### DIRECTIONS
Below is a listing to transcribe in full and exactly; keep the pictures out.

### DATA BLOCK
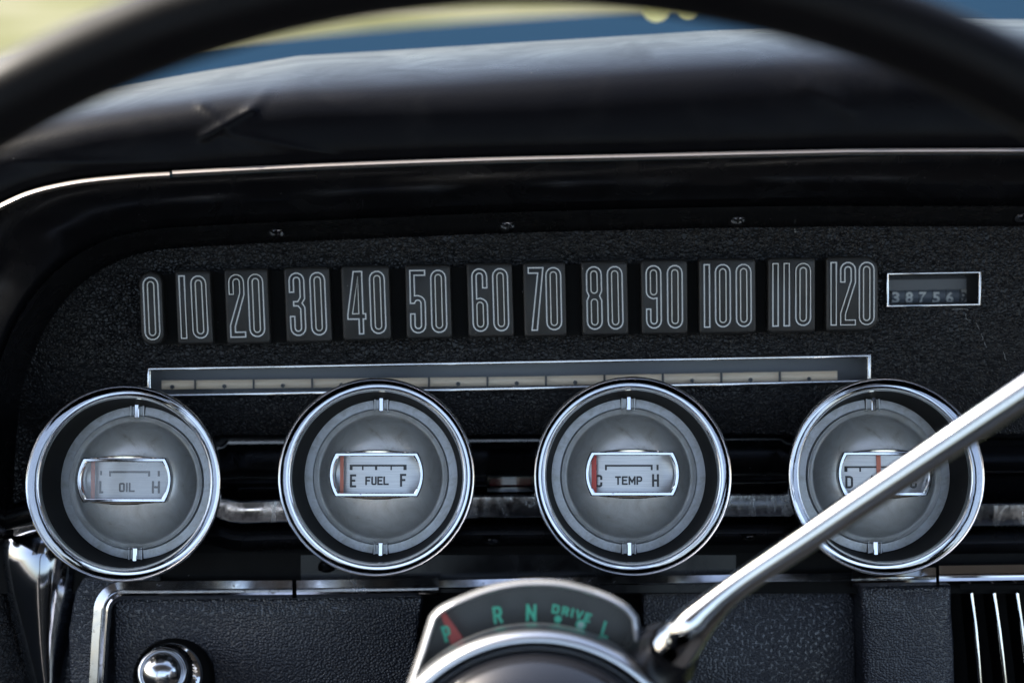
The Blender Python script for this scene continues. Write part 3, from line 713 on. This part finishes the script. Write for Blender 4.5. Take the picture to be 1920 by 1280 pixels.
# ------------------------------------------------------------------ bright mid band and black rolls between the gauges
L1 = [(-40, 950), (390, 922), (442, 938), (520, 935), (900, 927), (1200, 925), (1480, 924)]
def line_rows(L, prof, x0, x1, n=60):
    """prof: (offset px below the line, depth); rows along x"""
    X = [x0 + (x1 - x0) * i / n for i in range(n + 1)]
    return [[at(x, lerp_line(L, x) + o, y) for x in X] for o, y in prof]
mid = thing('middle_trim', 'wide stained chrome band running behind the four gauges', 'trim', at(950, 950, 0))
for x0, x1, LL in ((300, 1620, L1), (1700, 2880, [(1700, 944), (1840, 942), (2880, 936)])):
    mb = MB(); mb.loft(line_rows(LL, [(0, .006), (0, -.0035), (.9, -.0046), (2.2, -.0052), (3.6, -.0048), (5, -.0036), (40, -.0030), (43, -.0027), (45, .004), (46, .012)], x0, x1))
    mb.build('band', STAINED, mid, smooth=50)
    mb = MB(); mb.loft(line_rows(LL, [(46, .011), (50, .0035), (60, -.0005), (75, -.0025), (90, -.0005), (97, .004), (99, .012)], x0, x1))
    mb.build('lower_roll', BLACK, mid, smooth=50)
mb = MB()
mb.loft(line_rows([(300, 915), (445, 918), (900, 912), (1480, 906), (1620, 905)], [(-5, .018), (-4, .010), (-1, .008), (2, .010), (4, .018)], 446, 1620)); mb.build('bead_strip', PITTED, mid, smooth=50)
mb = MB(); mb.loft(line_rows([(1700, 888), (2880, 882)], [(-5, .012), (-4, .004), (0, .002), (4, .004), (6, .012)], 1700, 2880)); mb.build('bead_strip', CHROME, mid, smooth=50)
mb = MB()
for o0 in (0,):
    mb.loft(line_rows([(300, 836), (1620, 828), (2880, 822)], [(-8, .022), (-2, .0165), (8, .0155), (22, .018), (58, .0195), (62, .014), (70, .013), (110, .02)], 200, 2880))
mb.build('black_ledge', BLACK, mid, smooth=30)
wl = thing('warning_light', 'dark red warning lamp window between the FUEL and TEMP gauges', 'warning lamp', at(957, 905, .01))
mb = MB(); q = [at(x, y, .012) for x, y in ((912, 893), (1002, 892), (1002, 921), (912, 922))]; mb.prism(q, .010, .02, .0005); mb.build('bezel', GLOSS, wl, smooth=30)
mb = MB(); q = [at(x, y, .0095) for x, y in ((918, 897), (996, 896), (996, 911), (918, 912))]; mb.prism(q, .0094, .0105, .0002); mb.build('lens', mat('dark_red_lens', (.06, .006, .008), .12, coat=.5), wl, smooth=30)
# flat black strip under the rolls
mb = MB(); mb.loft([[at(x, y, yy) for x in (-100, 400, 900, 1400, 2060, 2880)] for y, yy in ((1020, .004), (1036, .003), (1100, .003), (1112, .003))])
low = mb.build('lower_strip', MATTE, smooth=0, label='narrow dull black strip under the gauges above the lower chrome trim', cat='dash panel')
mb = MB(); mb.loft([[at(x, y, .0022) for x in (564, 900, 1380)] for y in (1040, 1110)]); mb.build('metal_patch', BLACK, low, smooth=0)
screw(612, 1064, .0015, 13, 'dark recessed screw just below the FUEL gauge', m=BLACK, tilt=1)
screw(922, 1015, -.003, 14, 'bright screw on the black roll between FUEL and TEMP gauges', m=CHROME, tilt=.5)
screw(1405, 1008, -.003, 12, 'bright screw on the black roll right of the TEMP gauge', m=CHROME, tilt=.5)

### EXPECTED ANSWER
The Blender Python script for this scene continues. Write part 3, from line 713 on. This part finishes the script. Write for Blender 4.5. Take the picture to be 1920 by 1280 pixels.
# ------------------------------------------------------------------ bright mid band and black rolls between the gauges
L1 = [(-40, 950), (390, 922), (442, 938), (520, 935), (900, 927), (1200, 925), (1480, 924)]
def line_rows(L, prof, x0, x1, n=60):
    """prof: (offset px below the line, depth); rows along x"""
    X = [x0 + (x1 - x0) * i / n for i in range(n + 1)]
    return [[at(x, lerp_line(L, x) + o, y) for x in X] for o, y in prof]
mid = thing('middle_trim', 'wide stained chrome band running behind the four gauges', 'trim', at(950, 950, 0))
for x0, x1, LL in ((300, 1620, L1), (1700, 2880, [(1700, 944), (1840, 942), (2880, 936)])):
    mb = MB(); mb.loft(line_rows(LL, [(0, .006), (0, -.0035), (.9, -.0046), (2.2, -.0052), (3.6, -.0048), (5, -.0036), (40, -.0030), (43, -.0027), (45, .004), (46, .012)], x0, x1))
    mb.build('band', STAINED, mid, smooth=50)
    mb = MB(); mb.loft(line_rows(LL, [(46, .011), (50, .0035), (60, -.0005), (75, -.0025), (90, -.0005), (97, .004), (99, .012)], x0, x1))
    mb.build('lower_roll', BLACK, mid, smooth=50)
mb = MB()
mb.loft(line_rows([(300, 915), (445, 918), (900, 912), (1480, 906), (1620, 905)], [(-5, .018), (-4, .010), (-1, .008), (2, .010), (4, .018)], 446, 1620)); mb.build('bead_strip', PITTED, mid, smooth=50)
mb = MB(); mb.loft(line_rows([(1700, 888), (2880, 882)], [(-5, .012), (-4, .004), (0, .002), (4, .004), (6, .012)], 1700, 2880)); mb.build('bead_strip', CHROME, mid, smooth=50)
mb = MB()
for o0 in (0,):
    mb.loft(line_rows([(300, 836), (1620, 828), (2880, 822)], [(-8, .022), (-2, .0165), (8, .0155), (22, .018), (58, .0195), (62, .014), (70, .013), (110, .02)], 200, 2880))
mb.build('black_ledge', BLACK, mid, smooth=30)
wl = thing('warning_light', 'dark red warning lamp window between the FUEL and TEMP gauges', 'warning lamp', at(957, 905, .01))
mb = MB(); q = [at(x, y, .012) for x, y in ((912, 893), (1002, 892), (1002, 921), (912, 922))]; mb.prism(q, .010, .02, .0005); mb.build('bezel', GLOSS, wl, smooth=30)
mb = MB(); q = [at(x, y, .0095) for x, y in ((918, 897), (996, 896), (996, 911), (918, 912))]; mb.prism(q, .0094, .0105, .0002); mb.build('lens', mat('dark_red_lens', (.06, .006, .008), .12, coat=.5), wl, smooth=30)
# flat black strip under the rolls
mb = MB(); mb.loft([[at(x, y, yy) for x in (-100, 400, 900, 1400, 2060, 2880)] for y, yy in ((1020, .004), (1036, .003), (1100, .003), (1112, .003))])
low = mb.build('lower_strip', MATTE, smooth=0, label='narrow dull black strip under the gauges above the lower chrome trim', cat='dash panel')
mb = MB(); mb.loft([[at(x, y, .0022) for x in (564, 900, 1380)] for y in (1040, 1110)]); mb.build('metal_patch', BLACK, low, smooth=0)
screw(612, 1064, .0015, 13, 'dark recessed screw just below the FUEL gauge', m=BLACK, tilt=1)
screw(922, 1015, -.003, 14, 'bright screw on the black roll between FUEL and TEMP gauges', m=CHROME, tilt=.5)
screw(1405, 1008, -.003, 12, 'bright screw on the black roll right of the TEMP gauge', m=CHROME, tilt=.5)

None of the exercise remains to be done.